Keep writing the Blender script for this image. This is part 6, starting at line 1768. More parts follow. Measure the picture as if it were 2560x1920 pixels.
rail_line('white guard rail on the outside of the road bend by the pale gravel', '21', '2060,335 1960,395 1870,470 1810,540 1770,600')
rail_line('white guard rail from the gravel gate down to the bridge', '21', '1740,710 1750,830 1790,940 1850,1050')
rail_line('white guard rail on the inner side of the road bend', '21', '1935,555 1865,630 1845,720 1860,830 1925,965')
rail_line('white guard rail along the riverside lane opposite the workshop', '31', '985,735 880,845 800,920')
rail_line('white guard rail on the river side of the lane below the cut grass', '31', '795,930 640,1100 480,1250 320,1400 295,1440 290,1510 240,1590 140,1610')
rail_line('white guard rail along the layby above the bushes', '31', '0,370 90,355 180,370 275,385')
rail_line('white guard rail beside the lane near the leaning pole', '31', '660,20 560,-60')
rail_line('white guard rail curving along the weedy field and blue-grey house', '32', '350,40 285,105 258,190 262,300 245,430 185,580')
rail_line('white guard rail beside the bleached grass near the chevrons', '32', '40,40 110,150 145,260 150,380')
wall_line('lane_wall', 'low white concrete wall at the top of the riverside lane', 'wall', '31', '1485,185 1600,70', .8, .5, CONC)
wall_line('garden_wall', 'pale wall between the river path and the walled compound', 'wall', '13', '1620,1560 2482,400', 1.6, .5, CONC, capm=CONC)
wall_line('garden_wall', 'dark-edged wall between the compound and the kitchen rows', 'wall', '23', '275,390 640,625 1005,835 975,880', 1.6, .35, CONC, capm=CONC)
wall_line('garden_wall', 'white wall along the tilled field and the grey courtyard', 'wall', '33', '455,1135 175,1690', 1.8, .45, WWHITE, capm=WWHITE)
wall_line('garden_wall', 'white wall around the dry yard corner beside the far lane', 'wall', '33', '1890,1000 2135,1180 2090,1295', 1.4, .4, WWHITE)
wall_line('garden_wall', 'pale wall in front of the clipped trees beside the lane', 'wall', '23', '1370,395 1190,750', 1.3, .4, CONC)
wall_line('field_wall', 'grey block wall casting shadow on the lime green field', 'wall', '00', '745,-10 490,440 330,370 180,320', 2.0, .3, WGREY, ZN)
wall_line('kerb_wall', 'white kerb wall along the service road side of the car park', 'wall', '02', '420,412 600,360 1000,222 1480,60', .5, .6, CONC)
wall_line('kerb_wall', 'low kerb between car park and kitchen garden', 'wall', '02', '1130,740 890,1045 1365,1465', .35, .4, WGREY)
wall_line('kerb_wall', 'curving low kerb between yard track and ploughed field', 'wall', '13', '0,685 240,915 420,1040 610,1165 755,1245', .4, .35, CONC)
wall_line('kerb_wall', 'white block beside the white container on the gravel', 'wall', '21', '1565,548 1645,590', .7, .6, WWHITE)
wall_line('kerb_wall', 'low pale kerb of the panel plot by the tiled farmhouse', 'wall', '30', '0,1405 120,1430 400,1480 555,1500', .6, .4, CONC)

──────

Write out all the data again, exactly as it appears.

Keep writing the Blender script for this image. This is part 6, starting at line 1768. More parts follow. Measure the picture as if it were 2560x1920 pixels.
rail_line('white guard rail on the outside of the road bend by the pale gravel', '21', '2060,335 1960,395 1870,470 1810,540 1770,600')
rail_line('white guard rail from the gravel gate down to the bridge', '21', '1740,710 1750,830 1790,940 1850,1050')
rail_line('white guard rail on the inner side of the road bend', '21', '1935,555 1865,630 1845,720 1860,830 1925,965')
rail_line('white guard rail along the riverside lane opposite the workshop', '31', '985,735 880,845 800,920')
rail_line('white guard rail on the river side of the lane below the cut grass', '31', '795,930 640,1100 480,1250 320,1400 295,1440 290,1510 240,1590 140,1610')
rail_line('white guard rail along the layby above the bushes', '31', '0,370 90,355 180,370 275,385')
rail_line('white guard rail beside the lane near the leaning pole', '31', '660,20 560,-60')
rail_line('white guard rail curving along the weedy field and blue-grey house', '32', '350,40 285,105 258,190 262,300 245,430 185,580')
rail_line('white guard rail beside the bleached grass near the chevrons', '32', '40,40 110,150 145,260 150,380')
wall_line('lane_wall', 'low white concrete wall at the top of the riverside lane', 'wall', '31', '1485,185 1600,70', .8, .5, CONC)
wall_line('garden_wall', 'pale wall between the river path and the walled compound', 'wall', '13', '1620,1560 2482,400', 1.6, .5, CONC, capm=CONC)
wall_line('garden_wall', 'dark-edged wall between the compound and the kitchen rows', 'wall', '23', '275,390 640,625 1005,835 975,880', 1.6, .35, CONC, capm=CONC)
wall_line('garden_wall', 'white wall along the tilled field and the grey courtyard', 'wall', '33', '455,1135 175,1690', 1.8, .45, WWHITE, capm=WWHITE)
wall_line('garden_wall', 'white wall around the dry yard corner beside the far lane', 'wall', '33', '1890,1000 2135,1180 2090,1295', 1.4, .4, WWHITE)
wall_line('garden_wall', 'pale wall in front of the clipped trees beside the lane', 'wall', '23', '1370,395 1190,750', 1.3, .4, CONC)
wall_line('field_wall', 'grey block wall casting shadow on the lime green field', 'wall', '00', '745,-10 490,440 330,370 180,320', 2.0, .3, WGREY, ZN)
wall_line('kerb_wall', 'white kerb wall along the service road side of the car park', 'wall', '02', '420,412 600,360 1000,222 1480,60', .5, .6, CONC)
wall_line('kerb_wall', 'low kerb between car park and kitchen garden', 'wall', '02', '1130,740 890,1045 1365,1465', .35, .4, WGREY)
wall_line('kerb_wall', 'curving low kerb between yard track and ploughed field', 'wall', '13', '0,685 240,915 420,1040 610,1165 755,1245', .4, .35, CONC)
wall_line('kerb_wall', 'white block beside the white container on the gravel', 'wall', '21', '1565,548 1645,590', .7, .6, WWHITE)
wall_line('kerb_wall', 'low pale kerb of the panel plot by the tiled farmhouse', 'wall', '30', '0,1405 120,1430 400,1480 555,1500', .6, .4, CONC)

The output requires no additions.